On Saturday, an estimated 100,000 people from across the UK gathered to ‘Unite for Europe’ and protest against Britain’s withdrawal from the EU

Written by Gino Spocchia
Geography Student
Last updated
Images by Gino Spocchia

With four days left before Theresa May’s Article 50 notification on Wednesday 29th March, marchers gathered to represent the pro-Remain voice.

The march was scheduled to start from Hyde Park at 11am, but a large turnout caused a delay to proceedings. Groups from cities such as Birmingham (‘EU in Brum’) and Leeds (‘Leeds for Europe’), and all political parties – apart from UKIP – joined the jubilant and diverse march.

Banners and placards included slogans such as: ‘Hastings loves Europe since 1066’, ‘Never gone give EU up’ and ‘I’m British, I’m on a march, Things must be bad’.

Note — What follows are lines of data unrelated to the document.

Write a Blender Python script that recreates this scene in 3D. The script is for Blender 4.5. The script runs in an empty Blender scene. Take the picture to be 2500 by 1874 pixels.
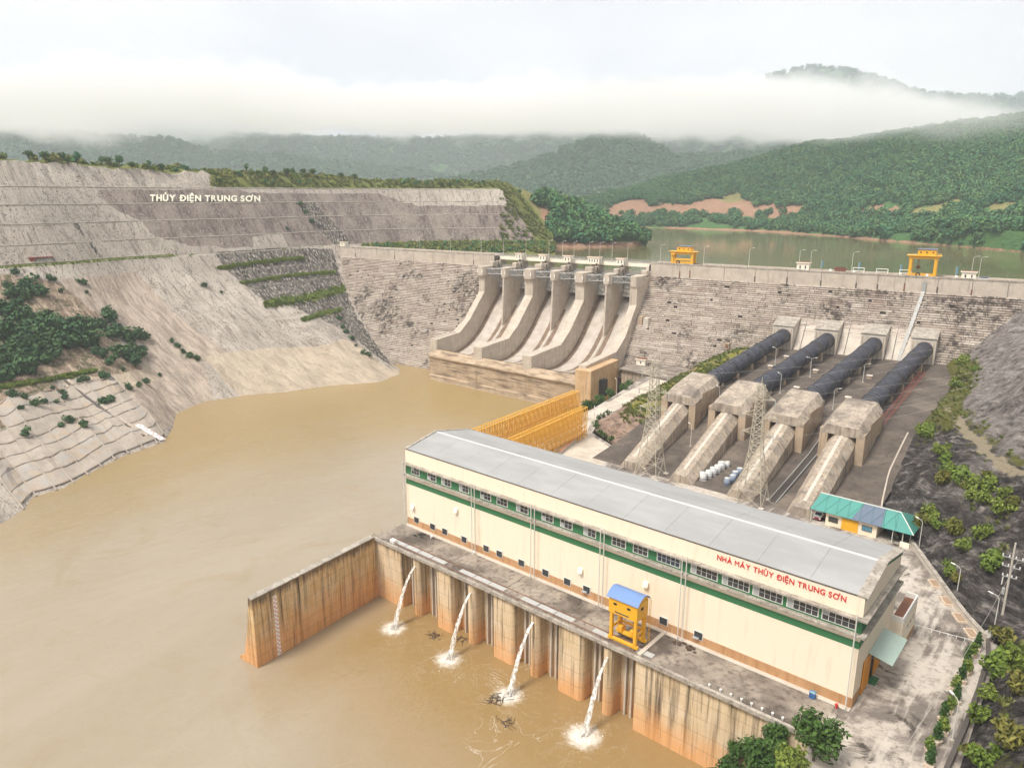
import bpy, math, random
import numpy as np
from mathutils import Matrix, Vector
from mathutils.bvhtree import BVHTree

random.seed(7)
rng = np.random.default_rng(7)
scene = bpy.context.scene
COL = scene.collection

# ------------------------------------------------------------------ camera
FPX, PITCH, YAW, CAMH = 1796.6, math.radians(14.4), math.radians(-40.51), 100.0
FWD = np.array([math.sin(YAW) * math.cos(PITCH), math.cos(YAW) * math.cos(PITCH), -math.sin(PITCH)])
RGT = np.array([math.cos(YAW), -math.sin(YAW), 0.0])
UPV = np.cross(RGT, FWD)
CAMP = np.array([0.0, 0.0, CAMH])
cam_data = bpy.data.cameras.new('camera')
cam = bpy.data.objects.new('camera', cam_data)
COL.objects.link(cam)
cam_data.sensor_fit = 'HORIZONTAL'
cam_data.sensor_width = 36.0
cam_data.lens = 36.0 * FPX / 2500.0
cam_data.clip_start = 0.5
cam_data.clip_end = 30000.0
cam.matrix_world = Matrix(((RGT[0], UPV[0], -FWD[0], 0), (RGT[1], UPV[1], -FWD[1], 0),
                           (RGT[2], UPV[2], -FWD[2], CAMH), (0, 0, 0, 1)))
scene.camera = cam

# ------------------------------------------------------------------ sky, sun, exposure
SUN_EL, SUN_AZ = math.radians(58), math.radians(192)     # soft sun behind thin cloud
world = bpy.data.worlds.new('World')
scene.world = world
world.use_nodes = True
wn, wl = world.node_tree.nodes, world.node_tree.links
wn.clear()
w_out = wn.new('ShaderNodeOutputWorld')
w_bg = wn.new('ShaderNodeBackground')
w_sky = wn.new('ShaderNodeTexSky')
w_sky.sky_type = 'NISHITA'
w_sky.sun_disc = False
w_sky.sun_elevation = SUN_EL
w_sky.sun_rotation = SUN_AZ
w_sky.dust_density = 3.0
w_sc = wn.new('ShaderNodeVectorMath'); w_sc.operation = 'SCALE'; w_sc.inputs['Scale'].default_value = 0.10
wl.new(w_sky.outputs[0], w_sc.inputs[0])
w_tc = wn.new('ShaderNodeTexCoord')
w_mp = wn.new('ShaderNodeMapping'); w_mp.inputs['Scale'].default_value = (1.0, 1.0, 2.6)
wl.new(w_tc.outputs['Generated'], w_mp.inputs['Vector'])
w_no = wn.new('ShaderNodeTexNoise'); w_no.inputs['Scale'].default_value = 2.3
w_no.inputs['Detail'].default_value = 5.0; w_no.inputs['Roughness'].default_value = 0.5
wl.new(w_mp.outputs[0], w_no.inputs['Vector'])
w_rp = wn.new('ShaderNodeValToRGB')
w_rp.color_ramp.elements[0].position = 0.36; w_rp.color_ramp.elements[0].color = (0.385, 0.39, 0.415, 1)
w_rp.color_ramp.elements[1].position = 0.60; w_rp.color_ramp.elements[1].color = (0.48, 0.468, 0.455, 1)
wl.new(w_no.outputs[0], w_rp.inputs[0])
w_mx = wn.new('ShaderNodeMix'); w_mx.data_type = 'RGBA'; w_mx.inputs[0].default_value = 0.95
wl.new(w_sc.outputs[0], w_mx.inputs[6]); wl.new(w_rp.outputs[0], w_mx.inputs[7])
wl.new(w_mx.outputs[2], w_bg.inputs['Color'])
w_bg.inputs['Strength'].default_value = 1.0
wl.new(w_bg.outputs[0], w_out.inputs[0])

sun_d = bpy.data.lights.new('sun', 'SUN')
sun_d.energy = 2.0
sun_d.angle = math.radians(16)
sun_d.color = (1.0, 0.95, 0.87)
sun = bpy.data.objects.new('sun', sun_d)
COL.objects.link(sun)
# the sun stands behind the camera's left shoulder
SDIR = Vector((math.sin(SUN_AZ) * math.cos(SUN_EL), math.cos(SUN_AZ) * math.cos(SUN_EL), math.sin(SUN_EL)))
sun.rotation_euler = SDIR.to_track_quat('Z', 'Y').to_euler()

vs = scene.view_settings
vs.view_transform = 'Standard'; vs.look = 'None'; vs.gamma = 1.0; vs.use_curve_mapping = False
vs.exposure = 1.15
cy = scene.cycles
cy.use_denoising = True
cy.max_bounces = 16; cy.diffuse_bounces = 3; cy.glossy_bounces = 3; cy.transmission_bounces = 4
cy.transparent_max_bounces = 16
cy.volume_bounces = 14
cy.volume_max_steps = 256
cy.sample_clamp_indirect = 6.0
cy.use_adaptive_sampling = True
cy.adaptive_threshold = 0.03
cy.adaptive_min_samples = 20

# ------------------------------------------------------------------ photo geometry -> world
def ray(x, y):
    return FWD + RGT * ((x - 1250.0) / FPX) - UPV * ((y - 937.0) / FPX)
def at_z(x, y, z):
    r = ray(x, y); return CAMP + r * ((z - CAMH) / r[2])
def at_depth(x, y, dep):
    return CAMP + ray(x, y) * dep
def project(P):
    v = np.asarray(P, float) - CAMP
    w = v @ FWD
    return 1250.0 + FPX * (v @ RGT) / w, 937.0 - FPX * (v @ UPV) / w
# dam frame: s along the crest (left to right), n downstream, z up
ZC = 64.6
DA = at_z(809.7, 601.6, ZC); DB = at_z(2500, 689.5, ZC)
DS = (DB - DA) / np.linalg.norm(DB - DA); DN = np.array([DS[1], -DS[0], 0.0])
DANG = math.atan2(DS[1], DS[0])
def dam(s, n, z):
    q = DA + DS * s + DN * n
    return (q[0], q[1], z)

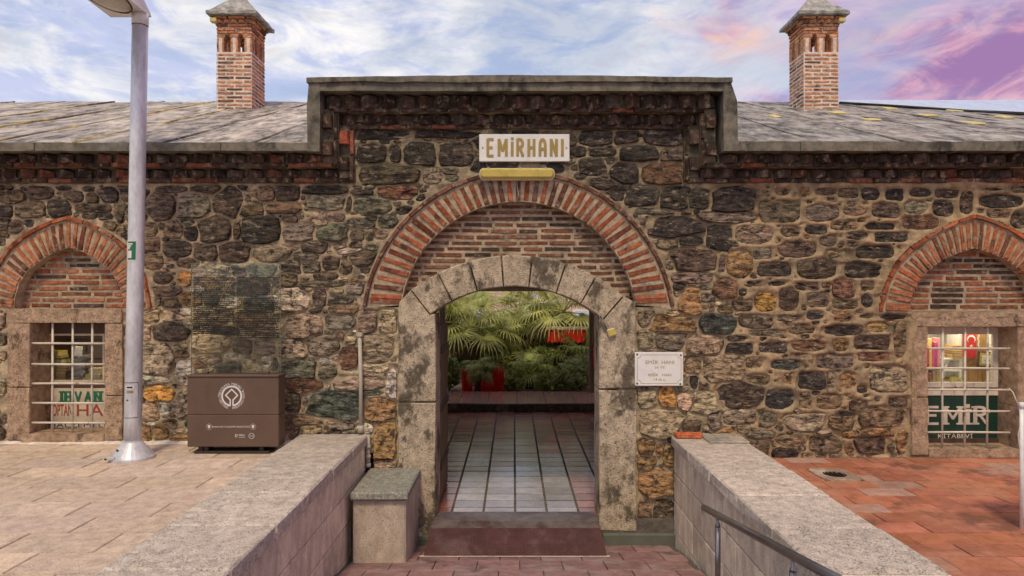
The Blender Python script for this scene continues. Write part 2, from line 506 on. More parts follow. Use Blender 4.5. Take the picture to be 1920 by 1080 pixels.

Once at Parliament Square, people heard speeches from Lib-Dem MPs Nick Clegg and Tim Farron, as well as NHS employees and students. Labour MP, David Lammy, said that ‘we’re living in a dictatorship’, because democracies should allow people to change their minds. Lammy noted that David Davies, Brexit Secretary, had previously made similar comments.

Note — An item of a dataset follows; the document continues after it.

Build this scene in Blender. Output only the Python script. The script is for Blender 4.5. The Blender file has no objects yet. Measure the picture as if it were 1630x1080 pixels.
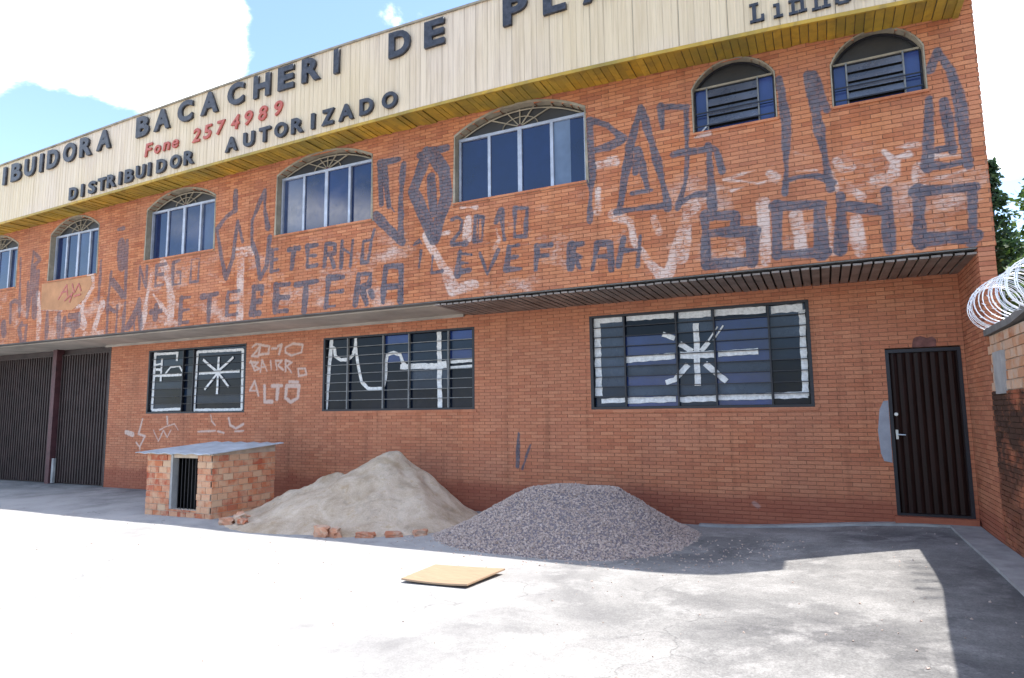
import bpy, bmesh, math, random, json
import numpy as np
from mathutils import Vector, Matrix, noise as mnoise
R = math.radians
SC = bpy.context.scene
COL = SC.collection
random.seed(7)

# ------------------------------------------------------------------ camera
cam_d = bpy.data.cameras.new('camera'); cam = bpy.data.objects.new('camera', cam_d); COL.objects.link(cam)
_y, _t, _r = -0.4490007, 0.1150976, -0.0105487
fw = Vector((math.sin(_y)*math.cos(_t), math.cos(_y)*math.cos(_t), math.sin(_t)))
rt = Vector((math.cos(_y), -math.sin(_y), 0)); up = rt.cross(fw)
RT = rt*math.cos(_r)+up*math.sin(_r); UP = up*math.cos(_r)-rt*math.sin(_r)
m = Matrix((RT, UP, -fw)).transposed().to_4x4(); m.translation = Vector((8.0, -9.7103, 1.4243))
cam.matrix_world = m
cam_d.sensor_width = 36; cam_d.lens = 22.579; cam_d.clip_end = 2000
SC.camera = cam

# ------------------------------------------------------------------ light
SUNV = Vector((.35, .165, 1)).normalized()
EL = math.asin(SUNV.z); AZ = math.atan2(SUNV.x, SUNV.y)
sun_d = bpy.data.lights.new('sun', 'SUN'); sun_d.energy = 3.5; sun_d.angle = R(.5); sun_d.color = (1, .955, .88)
sun = bpy.data.objects.new('sun', sun_d); COL.objects.link(sun)
sun.rotation_euler = SUNV.to_track_quat('Z', 'Y').to_euler(); sun.location = (12, 6, 30)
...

These are momentous times for the rest of Europe, as well. The London event coincided with pro-EU marches taking place across European cities on the 60th birthday of the Treaty of Rome; the founding document of today’s union.

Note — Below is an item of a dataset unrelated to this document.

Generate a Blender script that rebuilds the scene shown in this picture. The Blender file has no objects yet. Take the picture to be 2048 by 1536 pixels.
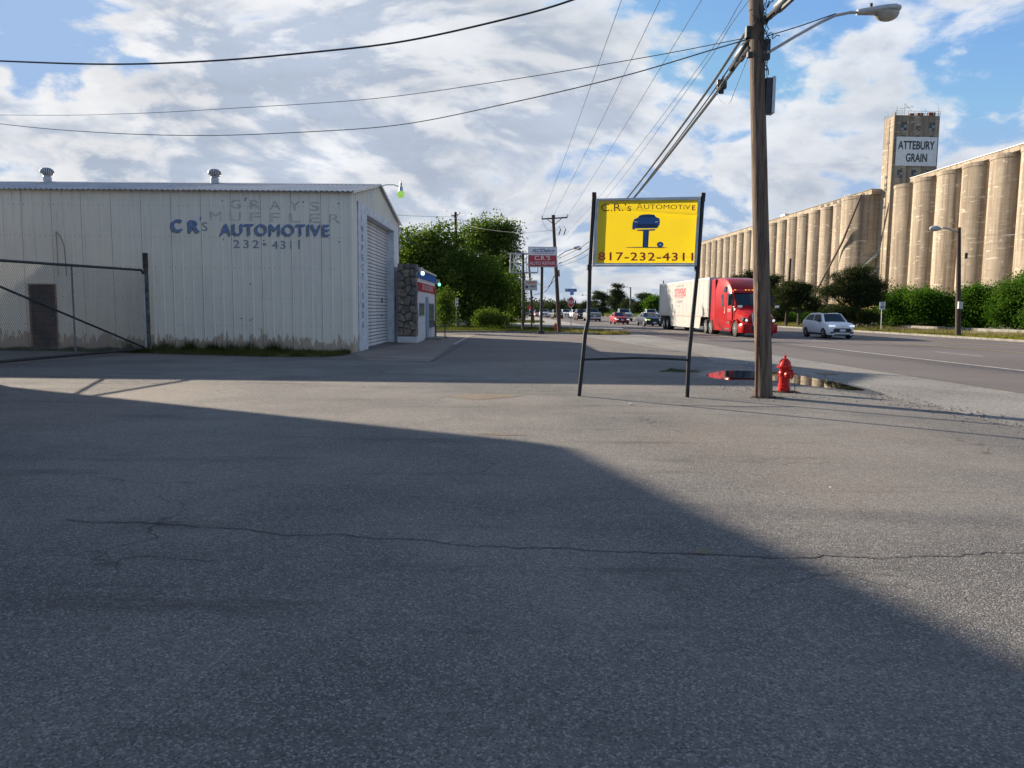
import bpy, bmesh, math, random
import numpy as np
from mathutils import Vector, Matrix, noise
random.seed(7); rng = np.random.default_rng(7)
R = math.radians
sc = bpy.context.scene
COL = sc.collection

# ------------------------------------------------------------------ camera, sky, sun, exposure
F = 1480.0; PITCH = R(5.765); ROLL = 0.010; EYE = Vector((0, 0, 1.65))
cam_d = bpy.data.cameras.new("camera"); cam = bpy.data.objects.new("camera", cam_d); COL.objects.link(cam)
cam_d.sensor_width = 36; cam_d.lens = F / 2048 * 36; cam_d.clip_start = 0.05; cam_d.clip_end = 6000
CM = (Matrix.Rotation(math.pi / 2 - PITCH, 3, 'X') @ Matrix.Rotation(ROLL, 3, 'Z'))
cam.matrix_world = Matrix.Translation(EYE) @ CM.to_4x4()
sc.camera = cam

SUN = Vector((-2.22, 1.82, 1.0)).normalized()          # towards the sun
SUN_EL = math.asin(SUN.z); SUN_AZ = math.atan2(SUN.x, SUN.y)
sc.view_settings.view_transform = 'Standard'; sc.view_settings.look = 'None'
sc.view_settings.gamma = 1; sc.view_settings.use_curve_mapping = False
sc.view_settings.exposure = 1.83
sc.cycles.use_denoising = True
sc.cycles.max_bounces = 6; sc.cycles.transparent_max_bounces = 8

sl = bpy.data.lights.new("sun", 'SUN'); sl.energy = 3.2; sl.angle = R(0.55); sl.color = (1.0, 0.86, 0.68)
so = bpy.data.objects.new("sun", sl); COL.objects.link(so)
so.rotation_euler = (-SUN).to_track_quat('-Z', 'Y').to_euler(); so.location = (-40, 30, 40)

def nd(nt, typ, **kw):
    n = nt.nodes.new(typ)
    for k, v in kw.items():
        if k.startswith('i_'):
            key = k[2:]
            key = int(key) if key.isdigit() else key.replace('_', ' ')
            n.inputs[key].default_value = v
        else: setattr(n, k, v)
    return n
def ramp(nt, src, stops, interp='LINEAR'):
    r = nt.nodes.new('ShaderNodeValToRGB'); r.color_ramp.interpolation = interp
    el = r.color_ramp.elements
    while len(el) < len(stops): el.new(0.5)
    for e, (p, c) in zip(el, stops):
        e.position = p; e.color = c if len(c) == 4 else (*c, 1)
    if src is not None: nt.links.new(src, r.inputs[0])
    return r.outputs[0]
def math_(nt, op, a, b=None, c=None, clamp=False):
    m = nt.nodes.new('ShaderNodeMath'); m.operation = op; m.use_clamp = clamp
    for i, v in enumerate((a, b, c)):
        if v is None: continue
        if isinstance(v, (int, float)): m.inputs[i].default_value = v
        else: nt.links.new(v, m.inputs[i])
    return m.outputs[0]
def vmath(nt, op, a, b=None):
    m = nt.nodes.new('ShaderNodeVectorMath'); m.operation = op
    for i, v in enumerate((a, b)):
        if v is None: continue
        if isinstance(v, (tuple, list, Vector)): m.inputs[i].default_value = v
        else: nt.links.new(v, m.inputs[i])
    return m.outputs['Value'] if op in ('DOT_PRODUCT', 'LENGTH', 'DISTANCE') else m.outputs[0]
def mixc(nt, fac, a, b, mode='MIX'):
    m = nt.nodes.new('ShaderNodeMix'); m.data_type = 'RGBA'; m.blend_type = mode
    for s, v in ((0, fac), (6, a), (7, b)):
        if isinstance(v, (int, float)): m.inputs[s].default_value = v
        elif isinstance(v, (tuple, list)): m.inputs[s].default_value = (*v, 1) if len(v) == 3 else v
        else: nt.links.new(v, m.inputs[s])
    return m.outputs[2]
def sstep(nt, v, lo, hi, a=0.0, b=1.0):
    m = nt.nodes.new('ShaderNodeMapRange'); m.interpolation_type = 'SMOOTHSTEP'
    nt.links.new(v, m.inputs[0])
    for i, x in zip((1, 2, 3, 4), (lo, hi, a, b)): m.inputs[i].default_value = x
    return m.outputs[0]

def ray(px, py):
    return (CM @ Vector(((px - 1024) / F, -(py - 768) / F, -1))).normalized()
def at(px, py, Y):
    d = ray(px, py); return EYE + d * (Y / d.y)
def gp(px, py, z=0.0):
    d = ray(px, py); return EYE + d * ((z - EYE.z) / d.z)

LOBES = [(640, 180, .50, .13), (860, 60, .30, .07), (560, 300, .30, .07), (330, 230, .22, .05), (60, 250, .16, .06), (640, 20, .22, .03),
         (110, 110, .12, -.14), (560, 20, .09, -.10), (330, 60, .12, .04), (30, 20, .14, .07), (20, 180, .12, .06), (1750, 130, .34, -.018), (1350, 120, .12, -.035), (1620, 330, .35, .055), (1860, 250, .2, .05), (1250, 220, .16, .06),
         (1080, 300, .2, .05), (1900, 40, .2, -.03), (1650, 60, .12, -.04), (120, 340, .12, .04), (1180, 30, .14, .04), (1250, 500, .16, -.06)]
SKYTINT = (0.82, 0.93, 1.05)
world = bpy.data.worlds.new("World"); sc.world = world; world.use_nodes = True
nt = world.node_tree; nt.nodes.clear()
sky = nd(nt, 'ShaderNodeTexSky', sky_type='NISHITA', sun_disc=False)
sky.sun_elevation = SUN_EL; sky.sun_rotation = SUN_AZ; sky.air_density = 1.0; sky.dust_density = 0.25; sky.ozone_density = 2.5
tc = nd(nt, 'ShaderNodeTexCoord'); dirv = vmath(nt, 'NORMALIZE', tc.outputs['Generated'])
sp = nd(nt, 'ShaderNodeSeparateXYZ'); nt.links.new(dirv, sp.inputs[0])
zz = math_(nt, 'ADD', math_(nt, 'MAXIMUM', sp.outputs[2], 0.0), 0.42)
cb = nd(nt, 'ShaderNodeCombineXYZ')
nt.links.new(math_(nt, 'DIVIDE', sp.outputs[0], zz), cb.inputs[0]); nt.links.new(math_(nt, 'DIVIDE', sp.outputs[1], zz), cb.inputs[1])
nt.links.new(math_(nt, 'MULTIPLY', sp.outputs[2], 2.2), cb.inputs[2])
warp = nd(nt, 'ShaderNodeTexNoise', i_Scale=1.3, i_Detail=2.0); nt.links.new(cb.outputs[0], warp.inputs['Vector'])
wv = vmath(nt, 'ADD', cb.outputs[0], vmath(nt, 'SCALE', vmath(nt, 'SUBTRACT', warp.outputs['Color'], (0.5, 0.5, 0.5))))
wv.node.inputs[1].links[0].from_node.inputs['Scale'].default_value = 0.45
def field(vec):
    n1 = nd(nt, 'ShaderNodeTexNoise', i_Scale=2.5, i_Detail=4.0, i_Roughness=0.5); nt.links.new(vec, n1.inputs['Vector'])
    n2 = nd(nt, 'ShaderNodeTexNoise', i_Scale=6.5, i_Detail=8.0, i_Roughness=0.60); nt.links.new(vec, n2.inputs['Vector'])
    v1 = nd(nt, 'ShaderNodeTexVoronoi', i_Scale=11.0); nt.links.new(vec, v1.inputs['Vector'])
    d = math_(nt, 'ADD', math_(nt, 'MULTIPLY', n1.outputs[0], 0.55), math_(nt, 'MULTIPLY', n2.outputs[0], 0.40))
    return math_(nt, 'ADD', d, math_(nt, 'MULTIPLY', math_(nt, 'SUBTRACT', 0.55, v1.outputs['Distance']), 0.09))
n_fine = nd(nt, 'ShaderNodeTexNoise', i_Scale=3.4, i_Detail=6.0, i_Roughness=0.62); nt.links.new(vmath(nt, 'ADD', cb.outputs[0], (3.1, 7.7, 1.3)), n_fine.inputs['Vector'])
dens0 = field(wv)
densS = field(vmath(nt, 'ADD', wv, (-0.045, 0.026, 0.055)))
def lobe(px, py, rad, amp):      # a cloud bank (or a gap) standing in one direction of the sky
    d = ray(px, py)
    dp = vmath(nt, 'DISTANCE', dirv, tuple(d))
    return math_(nt, 'MULTIPLY', sstep(nt, dp, 0.0, rad, 1.0, 0.0), amp)
dens = dens0
for a in LOBES:
    dens = math_(nt, 'ADD', dens, lobe(*a))
cover = sstep(nt, dens, 0.478, 0.560)
thick = sstep(nt, dens, 0.49, 0.64)
lit = sstep(nt, math_(nt, 'SUBTRACT', dens0, densS), -0.055, 0.075)
glow = sstep(nt, vmath(nt, 'DISTANCE', dirv, tuple(SUN)), 0.25, 1.5, 1.0, 0.0)
white = mixc(nt, glow, (4.2, 4.3, 4.5), (4.9, 4.8, 4.7))
grey = mixc(nt, glow, (2.7, 3.0, 3.5), (2.35, 2.68, 3.25))
shade = math_(nt, 'MULTIPLY', thick, math_(nt, 'SUBTRACT', 1.12, math_(nt, 'MULTIPLY', lit, 0.9)), clamp=True)
ccol = mixc(nt, shade, white, grey)
ccol = vmath(nt, 'SCALE', ccol); ccol.node.inputs['Scale'].default_value = 1.0; nt.links.new(sstep(nt, n_fine.outputs[0], 0.30, 0.70, 0.86, 1.10), ccol.node.inputs['Scale'])
low = sstep(nt, sp.outputs[2], 0.0, 0.22, 1.0, 0.0)
skyc = mixc(nt, 1.0, sky.outputs[0], SKYTINT, 'MULTIPLY')
skyc = vmath(nt, 'MINIMUM', skyc, (1.75, 2.55, 3.9))
skyc = mixc(nt, math_(nt, 'MULTIPLY', low, 0.8), skyc, (2.05, 2.5, 3.05))
base = mixc(nt, math_(nt, 'MULTIPLY', cover, 0.92), skyc, ccol)
bg = nd(nt, 'ShaderNodeBackground', i_Strength=0.058); nt.links.new(base, bg.inputs[0])
ow = nd(nt, 'ShaderNodeOutputWorld'); nt.links.new(bg.outputs[0], ow.inputs[0])

# ------------------------------------------------------------------ materials
MATS = {}
def mat(name, col, rough=0.7, metal=0.0, var=0.0, vscale=3.0, bump=0.0, bscale=40.0, emit=0.0, spec=None, col2=None, coat=0.0, stretch=None, alpha=None):
    if name in MATS: return MATS[name]
    m = bpy.data.materials.new(name); m.use_nodes = True; n = m.node_tree; b = n.nodes['Principled BSDF']
    b.inputs['Base Color'].default_value = (*col, 1); b.inputs['Roughness'].default_value = rough; b.inputs['Metallic'].default_value = metal
    if coat: b.inputs['Coat Weight'].default_value = coat; b.inputs['Coat Roughness'].default_value = 0.06
    if spec is not None: b.inputs['Specular IOR Level'].default_value = spec
    if var or bump:
        t = n.nodes.new('ShaderNodeTexCoord'); vec = t.outputs['Object']
        if stretch: vec = vmath(n, 'MULTIPLY', vec, stretch)
    if var:
        no = nd(n, 'ShaderNodeTexNoise', i_Scale=vscale, i_Detail=8.0, i_Roughness=0.65); n.links.new(vec, no.inputs['Vector'])
        c2 = col2 or tuple(c * (1 - var) for c in col)
        n.links.new(mixc(n, sstep(n, no.outputs[0], 0.35, 0.65), col, c2), b.inputs['Base Color'])
    if bump:
        nb = nd(n, 'ShaderNodeTexNoise', i_Scale=bscale, i_Detail=5.0); n.links.new(vec, nb.inputs['Vector'])
        bp = nd(n, 'ShaderNodeBump', i_Strength=0.6, i_Distance=bump); n.links.new(nb.outputs[0], bp.inputs['Height']); n.links.new(bp.outputs[0], b.inputs['Normal'])
    if emit:
        b.inputs['Emission Color'].default_value = (*col, 1); b.inputs['Emission Strength'].default_value = emit
    MATS[name] = m; return m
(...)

Protestors from Saturday’s march were concerned with the media coverage; some even suggesting that it had received more coverage in Germany and Spain. Meanwhile in the UK, news outlets from the Daily Mail to the Independent were reporting of ‘remoaners’ refusing to give into police pleas to abandon Saturday’s march, in light of last Wednesday’s attack on Westminster. However, the metropolitan police had in fact announced that there was a ‘proportionate policing plan in place’, and had given the all-clear for the long-organised march.

In addition, as a mark of respect to the police service and the victims of Wednesday’s attack, pro-EU marchers laid flowers at the gates of Parliament, held a minutes silence in respect, and gave their thanks to the policemen and women en route; many seemingly enjoying the atmosphere of the parade.